Também na semana passada um acampamento de refugiados no centro de Paris foi desmantelado com brutalidade. No ato de sábado, um fotógrafo sírio que presta serviço à AFP apanhou da polícia. No ano passado, toda semana a polícia macronista tentava dissolver no porrete e gás lacrimogêneo as manifestações dos coletes amarelos.
Sindicatos de jornalistas, estudantes, centrais sindicais e partidos de oposição já vinham condenando a famigerada lei-mordaça, mas foi a brutal agressão policial no sábado anterior no centro de Paris a Zecler, flagrada em vídeo, que empurrou a arbitrariedade intentada para o mais completo isolamento.
Como afirmou o líder do França Insubmissa, Jean-Luc Mélenchon, o vídeo do espancamento do produtor musical é a “prova terrível da natureza vital do direito de filmar a ação policial”.
A alegação do governo Macron era de que é preciso “proteger quem protege”, e que a divulgação dos vídeos que mostram a truculência da sua polícia expunha os agentes a perigos “físicos e psicológicos”.
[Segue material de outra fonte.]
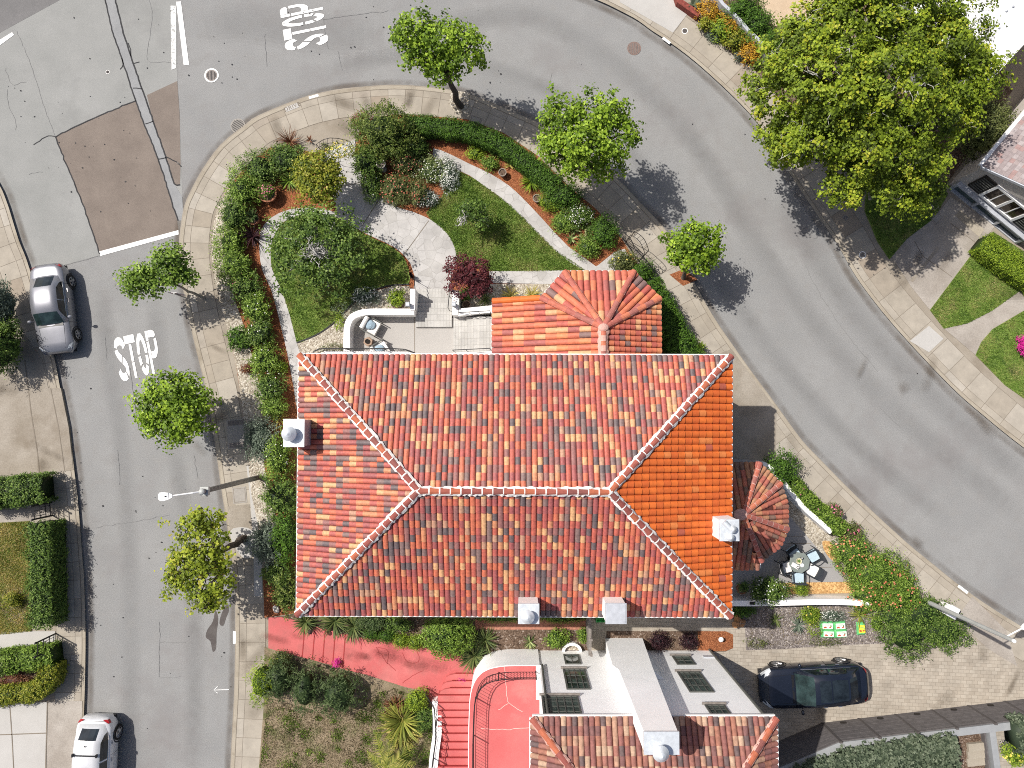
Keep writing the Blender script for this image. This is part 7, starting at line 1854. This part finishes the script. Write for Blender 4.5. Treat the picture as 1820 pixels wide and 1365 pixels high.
# ---- east side
shrub('leafy bush at the north end of the curved terrace wall', 1388, 834, 28, 28, 1.3, 'leaf_hedge', .075)
BIG = [('orange flowered ground shrub nearest the terrace floor', 1515, 985, 34, 36, .9), ('widest orange flowered ground shrub south-east of the terrace', 1560, 1020, 52, 42, 1.0), ('orange flowered ground shrub along the east pavement', 1600, 1048, 36, 40, .9), ('orange flecked ground shrub by the end of the low white wall', 1545, 1060, 36, 30, .8)]
for lb, x, y, rx, ry, h in BIG: shrub(lb, x, y, rx, ry, h, 'leaf_green', .07, 1.1, 'petal_orange', nfl=60, fsize=.10, group='orange flowered shrubs')
BG2 = [('dark green spreading shrub at the foot of the grey lamp pole', 1640, 1090, 44, 34, .8), ('dark green spreading shrub along the driveway mouth', 1676, 1122, 44, 32, .7), ('dark green spreading shrub beside the paved drive edge', 1612, 1130, 40, 34, .8), ('small dark shrub where two spreading shrubs meet the soil bed', 1585, 1095, 22, 24, .6)]
for lb, x, y, rx, ry, h in BG2: shrub(lb, x, y, rx, ry, h, 'leaf_dark', .075, 1.0, amp=.34, group='dark spreading shrubs')
shrub('pink flowered patch at the bend of the street hedge', 1480, 908, 14, 12, .9, 'leaf_olive', .06, flower='petal_pink', nfl=70)
shrub('brownish pink flowered bush at the street end of the narrow hedge', 1510, 945, 20, 18, .7, 'leaf_olive', .06, flower='petal_pink', nfl=50)
shrub('white flowered bush on the terrace side of the low wall', 1366, 1050, 32, 24, 1.3, 'leaf_dark', .07, flower='petal_white', nfl=70, fsize=.08)
shrub('clipped yellow green ball in the pale terrace pot', 1424, 1047, 12, 11, .5, 'leaf_lime', .04, z0=.5, per=8, amp=.04)
shrub('small dark plant growing in the shaded terrace pot', 1322, 1043, 9, 8, .35, 'leaf_dark', .05, z0=.6)
shrub('dark strip of shrubs under the low white wall by the house', 1318, 1086, 24, 8, .7, 'leaf_hedge', .06)
rosette('spiky yellow green aloe on the dark mulch', 1380, 1102, 15, .3, 'leaf_strap', 30, .02)
rosette('grey agave lying in the middle of the dark mulch', 1420, 1112, 18, .3, 'leaf_grey', 34, .022)
shrub('yellow green low bush behind the block of soil bags', 1442, 1094, 18, 16, .4, 'leaf_lime', .05, flower='petal_yellow', nfl=20)
shrub('white flecked ground cover north of the soil bags', 1478, 1094, 24, 9, .25, 'leaf_grey', .05, flower='petal_white', nfl=120, fsize=.05)
rosette('long leaved yellow green clump beside the lone bag', 1530, 1095, 22, .4, 'leaf_palm', 34, .02)
shrub('green weeds along the edge of the paved drive by the house', 1345, 1142, 20, 8, .25, 'leaf_olive', .05, .6, core=False)
shrub('green weeds below the block of soil bags', 1470, 1142, 28, 6, .2, 'leaf_olive', .05, .7, core=False)
shrub('scrubby weeds at the soil bag block\'s house side', 1450, 1120, 14, 14, .2, 'leaf_lime', .05, .5, core=False)
shrub('leafy herb beyond the lone green bag', 1558, 1108, 12, 16, .35, 'leaf_green', .05, .7)
# ---- strip south of the house
for i, (x, y, r) in enumerate(((540, 1108, 24), (592, 1108, 30), (626, 1116, 28))):
    rosette(('strappy dark clump nearest the west street under the south eave', 'widest strappy dark clump under the south eave', 'strappy dark clump next to the round bushes')[i], x, y, r, .8, 'leaf_strap', 110, .022, .5, group='strappy clumps under the south eave')
shrub('dark ferny bush tight against the south eave', 664, 1106, 30, 12, .9, 'leaf_juniper', .07)
shrub('loose green shrub tight against the south eave beside the big round bush', 706, 1108, 24, 12, .8, 'leaf_dark', .07)
for i, (x, y, m_) in enumerate(((660, 1126, 'leaf_hedge'), (687, 1130, 'leaf_hedge'), (713, 1138, 'leaf_lime'), (738, 1141, 'leaf_lime'))):
    shrub(('small dark green ball bush furthest from the deck', 'small dark green ball bush beside the yellow ones', 'small yellow green ball bush beside the dark ones', 'small yellow green ball bush beside the big round bush')[i] + ' on the red path', x, y, 15, 14, .6, m_, .045, group='small ball bushes along the red path', amp=.06)
shrub('big round glossy green bush at the edge of the red path', 796, 1128, 50, 40, 1.6, 'leaf_green', .085, 1.2, amp=.08)
rosette('dark clivia clump with orange flowers against the deck wall', 842, 1170, 30, .8, 'leaf_strap', 120, .026, .5)
rosette('dark clivia clump in the shade behind the big round bush', 862, 1140, 26, .7, 'leaf_strap', 90, .026, .5)
shrub('green groundcover under the south eave by the single cowl chimney', 890, 1099, 40, 7, .3, 'leaf_green', .05)
shrub('green groundcover under the south eave between two chimneys', 1000, 1099, 44, 8, .3, 'leaf_green', .05)
rosette('small pale leaved plant at the corner of the deck wall', 942, 1142, 14, .35, 'leaf_variegated', 30, .022)
shrub('leafy green bush leaning on the neighbour\'s white wall', 988, 1136, 22, 18, .6, 'leaf_green', .075)
shrub('small green bush beside the weathered fence', 1036, 1128, 10, 14, .5, 'leaf_green', .06)
shrub('dark purple bush against the neighbour\'s chimney', 1172, 1139, 18, 15, .6, 'leaf_black', .07)
shrub('dark purple round bush on its own in the soil strip', 1225, 1141, 15, 13, .6, 'leaf_black', .07)
# ---- front yard with dry grass
JG = 'feathery conifers by the red path'
for lb, x, y, rx, ry, m_ in (('yellowish feathery conifer nearest the west pavement', 468, 1210, 24, 36, 'leaf_lime'), ('grey green feathery conifer second from the pavement', 498, 1205, 30, 40, 'leaf_juniper'), ('narrow grey green feathery conifer third from the pavement', 544, 1222, 26, 42, 'leaf_juniper'), ('largest grey green feathery conifer, nearest the palms', 603, 1230, 38, 42, 'leaf_juniper')):
    shrub(lb, x, y, rx, ry, 1.7, m_, .13, .8, None, 'conifer', 'conifer', JG, per=6, spread=.06, aspect=.22)
shrub('small dark yellow tipped bush at the top of the conifer row', 500, 1172, 16, 12, .8, 'leaf_olive', .06)
shrub('yellow green round bush at the foot of the stairs', 741, 1243, 20, 20, .9, 'leaf_lime', .06)
shrub('dark shrub shaded beside the white stair wall', 752, 1278, 16, 22, .8, 'leaf_dark', .07)
rosette('shaggy yucca with a golden crown and pale dead skirt', 712, 1288, 40, 1.3, 'leaf_palm', 240, .030, .35, 'yucca', 'yucca', up=.5)
rosette('pale dry skirt of a dead agave around the yucca foot', 712, 1300, 38, .35, 'leaf_straw', 120, .02, .4)
rosette('red brown flax behind the shaggy yucca', 700, 1258, 22, .7, 'leaf_redgrass', 50, .025, .35)
shrub('magenta flower cluster overhanging the red path from the conifers', 599, 1178, 5, 6, .4, 'petal_magenta', .06, .6, core=False, name='flowering_plant', cat='flowers')
shrub('magenta flower cluster on the first red step', 822, 1210, 9, 5, .3, 'petal_magenta', .05, .35, core=False, name='flowering_plant', cat='flowers')
def palm(label, px, py, r, h, n=10, z0=ZG):
    b = P(px, py, z0 + h); b = (b[0], b[1], z0); t = thing('palm_tree', label, 'palm tree', b); R0 = S(r, z0 + h)
    m = MB(); m.tube([(0, 0, -.02), (0, 0, h * .6), (0.03, 0, h)], [.17, .14, .13], 10); m.build('trunk', 'bark', t, local=True)
    for i in range(n):
        a = 6.283 * i / n + RNG.uniform(-.15, .15); L = R0 * RNG.uniform(.85, 1.1); rise = RNG.uniform(.2, .9); d = np.array([math.cos(a), math.sin(a), 0]); sd = np.array([-d[1], d[0], 0]); Vs, Fs, Rs = [], [], []; o = 0
        rach = [tuple(d * (L * u) + np.array([0, 0, h + rise * L * .6 * u - L * .75 * u * u])) for u in np.linspace(0, 1, 9)]
        for u in np.linspace(.08, 1, 20):
            q = d * (L * u) + np.array([0, 0, h + rise * L * .6 * u - L * .75 * u * u])
            for s in (-1, 1):
                ln = L * .26 * math.sin(math.pi * min(1, u * .9 + .1)) + .05
                e = q + sd * s * ln * .8 + d * ln * .55 + np.array([0, 0, -.12 * ln]); w = d * .028
                Vs += [q - w, q + w, e + w * .2, e - w * .2]; Fs.append((o, o + 1, o + 2, o + 3)); Rs.append(RNG.random()); o += 4
        V = np.array(Vs) + np.array(b); fo = mesh_np('frond', V, np.array(Fs), np.array(Rs), 'leaf_palm', t); m = MB(); m.tube(rach, [.03, .028, .026, .024, .02, .017, .014, .01, .006], 5); m.build('stalk', 'leaf_palm', fo, local=True)
    return t
palm('feathery palm spreading over the dry front yard', 688, 1362, 48, 1.2, 9)
# ---- west lots
shrub('dark purplish bush at the picture edge beside the silver car', 0, 545, 22, 46, 2.2, 'leaf_grey', .09)
shrub('large dark evergreen bush throwing shade across the west driveway', -4, 618, 42, 48, 2.4, 'leaf_dark', .09)
shrub('yellow topped round bush between the two dark west bushes', 2, 588, 12, 14, 2.5, 'leaf_lime', .07)
shrub('small golden bush in the bare ring of the dry west lawn', 24, 1066, 15, 13, .6, 'leaf_yellow', .05)
shrub('white leaved plants in the hedge corner by the west picture edge', 12, 1180, 14, 12, 1.2, 'leaf_variegated', .06)
shrub('brown foliage filling the bed inside the yellow hedge', 25, 1212, 28, 16, .4, 'leaf_redgrass', .06)
# ---- north-east bed
NEB = [(1262, 20, 24, 22, 'leaf_orange', 'orange succulent clump nearest the red brick planter'), (1282, 52, 22, 20, 'leaf_lime', 'lime and yellow succulent clump bulging over the pavement'), (1300, 40, 22, 26, 'leaf_orange', 'rust orange succulent clump against the thin grey wall'), (1308, 72, 24, 18, 'leaf_yellow', 'yellow flowered succulent clump midway along the bed'), (1330, 70, 20, 22, 'leaf_orange', 'deep orange succulent clump beside the grey wall end'), (1334, 96, 22, 16, 'leaf_orange', 'orange succulent clump nearest the big tree'), (1252, 44, 10, 10, 'leaf_yellow', 'single yellow mound on the pavement corner of the bed')]
for x, y, rx, ry, m_, lb in NEB: shrub(lb, x, y, rx, ry, .7, m_, .075, .9, name='succulent', cat='succulent', group='orange and yellow succulents', per=5, aspect=.6)
for x, y, lb in ((1272, 66, 'first'), (1318, 102, 'second')): shrub('blue grey succulent mat, the ' + lb + ' along the pavement edge from the planter', x, y, 14, 8, .3, 'leaf_grey', .06, name='succulent', cat='succulent', group='blue grey succulent mats')
rosette('big pale green agave behind the red brick planter', 1234, 4, 17, .5, 'leaf_silver', 18, .075, .2, 'agave', 'agave')
for x, y, rx, ry, lb in ((1322, 18, 34, 24, 'dark green bush behind the thin grey wall at the picture edge'), (1346, 46, 28, 26, 'dark green bush where the sandy yard ends'), (1372, 78, 26, 22, 'dark green bush hidden between sandy yard and big tree')): shrub(lb, x, y, rx, ry, 1.2, 'leaf_hedge', .08)
shrub('vivid magenta flowering bush on the east lawn edge', 1822, 611, 14, 18, .7, 'petal_magenta', .06, name='flowering_bush')
# ---- turf blades
def turf(name, poly, n, z, h=.07, cols='leaf_grass', clump=.0):
    pts = np.array([P(a, b, z)[:2] for a, b in poly]); lo, hi = pts.min(0), pts.max(0)
    q = RNG.uniform(lo, hi, (n * 2, 2)); x, y = q[:, 0], q[:, 1]; ins = np.zeros(len(q), bool); j = len(pts) - 1
    for i in range(len(pts)):
        xi, yi = pts[i]; xj, yj = pts[j]
        ins ^= ((yi > y) != (yj > y)) & (x < (xj - xi) * (y - yi) / (yj - yi + 1e-12) + xi); j = i
    q = q[ins]
    if clump:
        cc = RNG.uniform(lo, hi, (70, 2)); rr = RNG.uniform(.12, .42, 70); dist = np.linalg.norm(q[:, None, :] - cc[None], axis=2) / rr[None]
        q = q[RNG.random(len(q)) < np.exp(-dist.min(1) ** 2 * 1.3)]
    tone = .50 + .34 * np.sin(q[:, 0] * 2.1 + 1.3 * np.sin(q[:, 1] * 1.7)) * np.cos(q[:, 1] * 2.6 + .8 * np.sin(q[:, 0] * 3.1))
    C = np.c_[q, np.full(len(q), z + h * .4)]
    Nn = unit(RNG.normal(0, 1, (len(q), 3)) * np.array([1, 1, .35]) + np.array([0, 0, .35]))
    L = h * RNG.uniform(.7, 1.5, len(q)); V, F, R_ = leaf_quads(C, Nn, L, L * .30, np.clip(tone + RNG.normal(0, .16, len(q)), 0, 1))
    o = mesh_np(name, V, F, R_, cols, None, tuple(C[0])); o['kind'] = 'stuff'; return o
EL = [(808, 300), (840, 316), (870, 336), (905, 362), (930, 386), (985, 442), (1040, 480), (960, 482), (870, 482), (813, 470), (808, 440), (795, 415), (765, 390), (757, 378), (785, 350)]
WL = [(482, 470), (484, 428), (500, 396), (530, 382), (590, 380), (612, 395), (650, 417), (700, 441), (722, 466), (727, 503), (690, 507), (650, 520), (620, 545), (590, 575), (560, 595), (527, 608), (515, 560), (500, 515)]
turf('grass', EL, 34000, ZG + .02); turf('grass', WL, 26000, ZG + .02)
turf('grass', [(1739, 436), (1765, 412), (1870, 478), (1820, 512), (1764, 552), (1719, 575), (1678, 584), (1653, 551)], 16000, ZG + .01)
turf('grass', [(1820, 552), (1764, 585), (1744, 608), (1734, 631), (1787, 685), (1820, 708), (1900, 760), (1900, 500)], 14000, ZG + .01)
turf('grass', [(1537, 375), (1560, 430), (1581, 461), (1612, 424), (1660, 388), (1685, 345), (1640, 280), (1540, 310)], 9000, ZG + .01)
turf('grass', [(-40, 932), (52, 926), (56, 1122), (-40, 1132)], 7000, ZG + .01); turf('dry_grass', [(-40, 932), (52, 926), (56, 1122), (-40, 1132)], 6500, ZG + .015, .07, 'leaf_straw')
o = turf('dry_grass', [(475, 1240), (560, 1262), (640, 1250), (700, 1222), (770, 1250), (785, 1420), (455, 1420)], 15000, ZG, .07, 'leaf_drygrass', .0)
o = turf('weeds', [(475, 1250), (560, 1272), (640, 1240), (700, 1222), (770, 1260), (780, 1400), (458, 1400)], 26000, ZG, .09, 'leaf_green', 1.0)
o = turf('leaf_litter', [(1330, 1078), (1560, 1078), (1580, 1140), (1330, 1150)], 1500, ZG, .07, 'leaf_drygrass')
Isso numa época em que em outros países, como os Estados Unidos, a força da indignação popular contra a brutalidade e impunidade policial forçou a que os agentes, na maioria dos Estados, sejam obrigados a usarem câmeras pessoais nas suas operações.
“Em muitos casos, o vídeo protege as vítimas da violência policial. Persistir em querer impedir o seu uso pelos cidadãos não pode ter outro significado senão o desejo de encobrir e, portanto, incentivar as atrocidades de certos policiais”, advertiu o deputado verde David Cormand.
A coordenação dos protestos continua exigindo a retirada artigos 21, 22 e 24” , que organizam a vigilância em massa e criminalizam a divulgação de imagens de policiais violando direitos.
“CRIOULO SUJO”
Michel Zecler foi agredido com socos, pontapés e bastonadas por quatro policiais ao retornar ao seu estúdio no sábado (21) à noite ao se dar conta de que estava sem a máscara facial de uso obrigatório. Sem qualquer aviso policiais que estavam nas imediações entraram logo atrás dele e o atacaram. Além do espancamento, foi xingado de “crioulo sujo”.
Nove adolescentes que estavam no porão do estúdio de gravação encontraram Zecler coberto de sangue. Com as inesperadas testemunhas, os agentes recuaram, mas atiraram uma granada de gás lacrimogêneo forçando a que saíssem, depois de quebrarem uma janela.
Zecler disse depois ter achado que ia ser morto. Foi cercado e espancado novamente. Também os garotos foram agredidos, o que só parou quando vizinhos começaram a filmar com seus celulares.
“É hora de sair da negação” e “concordar em tratar o tema do racismo na polícia”, enfatizou o primeiro-secretário do Partido Socialista, Olivier Faure. A repercussão segue crescendo. O atacante do clube PSG Mbappé se solidarizou com Zecler, clamando que “basta de racismo” e que “minha França tem valores”.